Dans la nouvelle formule, d’aucuns croyaient que c’est le Secrétariat général du gouvernement qui assure cette mission. Mais, à en croire M. Lô, le SG assure une coordination administrative. ‘’C’est le président de la République qui est le patron direct des ministres. Le secrétariat assure une coordination administrative. C’est la coordination des textes, leur préparation... Maintenant, la coordination politique, c’est le chef de l’Etat. C’est donc à lui de veiller à ce que ça fonctionne’’. Mais celui-ci joue-t-il pleinement son rôle ? Moubarack Lô donne sa langue au chat. ‘’Ce n’est pas à moi d’en juger. C’est au président, qui a nommé les ministres, d’apprécier leur travail. De toute façon, ayant été lui-même Premier ministre, ensuite président de la République, il connait suffisamment la coordination ministérielle pour pouvoir apprécier ce qui se fait de bien et ce qu’il faut améliorer’’.

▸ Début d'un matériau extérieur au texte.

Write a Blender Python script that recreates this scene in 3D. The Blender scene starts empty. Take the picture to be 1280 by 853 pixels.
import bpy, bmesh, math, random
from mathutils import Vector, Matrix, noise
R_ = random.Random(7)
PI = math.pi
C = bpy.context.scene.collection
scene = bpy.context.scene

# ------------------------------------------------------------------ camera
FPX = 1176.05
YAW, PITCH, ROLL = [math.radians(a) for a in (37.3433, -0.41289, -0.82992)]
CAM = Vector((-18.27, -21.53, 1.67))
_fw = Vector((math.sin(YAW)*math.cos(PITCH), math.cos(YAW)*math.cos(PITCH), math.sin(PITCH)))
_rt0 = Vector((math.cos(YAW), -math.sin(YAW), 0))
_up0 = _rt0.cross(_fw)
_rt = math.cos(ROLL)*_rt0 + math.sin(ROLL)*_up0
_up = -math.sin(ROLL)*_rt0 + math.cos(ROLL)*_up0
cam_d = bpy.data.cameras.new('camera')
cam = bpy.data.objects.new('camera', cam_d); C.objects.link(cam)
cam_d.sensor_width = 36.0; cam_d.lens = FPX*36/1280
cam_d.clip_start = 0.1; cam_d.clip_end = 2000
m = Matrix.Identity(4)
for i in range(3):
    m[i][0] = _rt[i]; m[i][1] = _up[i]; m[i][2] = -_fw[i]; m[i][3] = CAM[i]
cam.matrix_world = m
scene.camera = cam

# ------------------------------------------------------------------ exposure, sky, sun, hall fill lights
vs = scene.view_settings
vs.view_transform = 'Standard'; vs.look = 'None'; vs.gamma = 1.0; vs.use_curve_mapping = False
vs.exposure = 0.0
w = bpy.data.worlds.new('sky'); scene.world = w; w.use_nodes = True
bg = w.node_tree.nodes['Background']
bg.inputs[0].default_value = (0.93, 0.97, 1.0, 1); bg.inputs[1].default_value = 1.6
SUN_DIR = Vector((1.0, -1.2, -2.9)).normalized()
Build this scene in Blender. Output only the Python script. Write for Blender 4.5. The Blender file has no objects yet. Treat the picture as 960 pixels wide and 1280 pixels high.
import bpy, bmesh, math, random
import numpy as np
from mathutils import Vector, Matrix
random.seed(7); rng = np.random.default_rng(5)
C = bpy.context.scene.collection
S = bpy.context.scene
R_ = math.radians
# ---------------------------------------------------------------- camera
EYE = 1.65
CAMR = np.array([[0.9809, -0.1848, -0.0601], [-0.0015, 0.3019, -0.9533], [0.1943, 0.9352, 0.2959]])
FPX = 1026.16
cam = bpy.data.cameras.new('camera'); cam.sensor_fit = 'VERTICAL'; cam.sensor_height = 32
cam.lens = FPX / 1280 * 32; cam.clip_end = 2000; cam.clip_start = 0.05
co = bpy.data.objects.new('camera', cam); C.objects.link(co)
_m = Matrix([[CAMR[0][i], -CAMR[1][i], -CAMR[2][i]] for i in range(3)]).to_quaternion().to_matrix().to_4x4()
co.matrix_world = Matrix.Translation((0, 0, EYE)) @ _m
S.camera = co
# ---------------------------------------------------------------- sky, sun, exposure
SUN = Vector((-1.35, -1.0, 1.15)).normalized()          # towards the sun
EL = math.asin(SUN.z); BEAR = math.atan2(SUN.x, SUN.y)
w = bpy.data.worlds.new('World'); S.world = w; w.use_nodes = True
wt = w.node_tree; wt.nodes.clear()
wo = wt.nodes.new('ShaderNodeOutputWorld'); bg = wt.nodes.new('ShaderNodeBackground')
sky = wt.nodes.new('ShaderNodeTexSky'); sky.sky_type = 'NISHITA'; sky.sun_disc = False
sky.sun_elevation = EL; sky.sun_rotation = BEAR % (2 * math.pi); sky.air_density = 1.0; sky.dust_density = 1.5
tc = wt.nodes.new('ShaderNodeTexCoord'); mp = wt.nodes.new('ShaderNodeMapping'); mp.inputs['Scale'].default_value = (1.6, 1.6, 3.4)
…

D’après le député Monteil, le retour du poste de PM s’impose, si le chef de l’Etat ne fait que suivre la raison. ‘’Ce système qu’on avait instauré pour accélérer s’est révélé être un ralentisseur de l’action du gouvernement. Je pense que le constat saute à l’œil. Sauf entêtement, je pense que le poste devrait revenir. Ou bien trouver un mécanisme pour assurer la coordination de l’action gouvernementale. Ce n’est pas le rôle du chef de l’Etat. Car, comme on dit, seuls les imbéciles ne changent pas’’.

A en croire le député, administrativement, le circuit était certes beaucoup plus long avec le PM. Mais, du point de vue de l’exécution, les choses allaient plus vite. ‘’La présence du Premier ministre facilitait beaucoup de choses. Aujourd’hui, il n’y a plus de coordonnateur. En fait, c’est le PR qui doit coordonner, mais vu son agenda, il est clair que beaucoup de choses ralentissent parce qu’il ne peut être partout à la fois’’.

En outre, renseigne le parlementaire, le chef de l’Etat, depuis la suppression, s’est retrouvé surexposé. ‘’Prenons deux exemples comparables : Petrotim et enquête de la BBC. Dans le premier, c’est Boun Dionne qui a fait un point de presse pour expliquer. Avec la BBC, c’est lui-même qui monte au créneau pour expliquer ce qui est présenté comme un scandale. Il a été doublement exposé. En plus de vouloir trouver des explications à un supposé scandale, il a aussi donné l’air d’un président qui prend la défense de son frère. Tout cela pouvait être évité, à mon avis’’.

Dernièrement, dans une de ses chroniques intitulée ‘’Le gouvernement est nu’’, le journaliste Madiambal Diagne constatait un échec cuisant de l’institution. Pour lui, la crise actuelle a révélé les faiblesses, carences, lacunes et autres dysfonctionnements dans l’action du gouvernement. Certes, il n’était nullement question de parler du poste de PM. Mais la coïncidence permet de faire le parallèle. ‘’Les ratés, disait le journaliste, sont nombreux. Et comme touchés par une malédiction, les ministres n’arrivent presque plus à faire les choses comme cela se devrait. A la vérité, ce gouvernement ne peut pas aller plus loin, au risque d’abîmer l’image du chef de l’Etat et de finir par compromettre tout ce que le président Macky Sall a eu à réussir dans sa gouvernance publique’’.

Par la même occasion, le patron du Groupe Avenir communications dénonçait, à l’instar de Monteil, un désordre total dans les différentes actions du gouvernement. Par exemple, au moment où le ministre de la Santé prêchait un discours alarmant sur la situation sanitaire, certains de ses homologues dont celui en charge de l’Education préparait une rentrée des classes, le ministre de l’Intérieur, un assouplissement des mesures restrictives.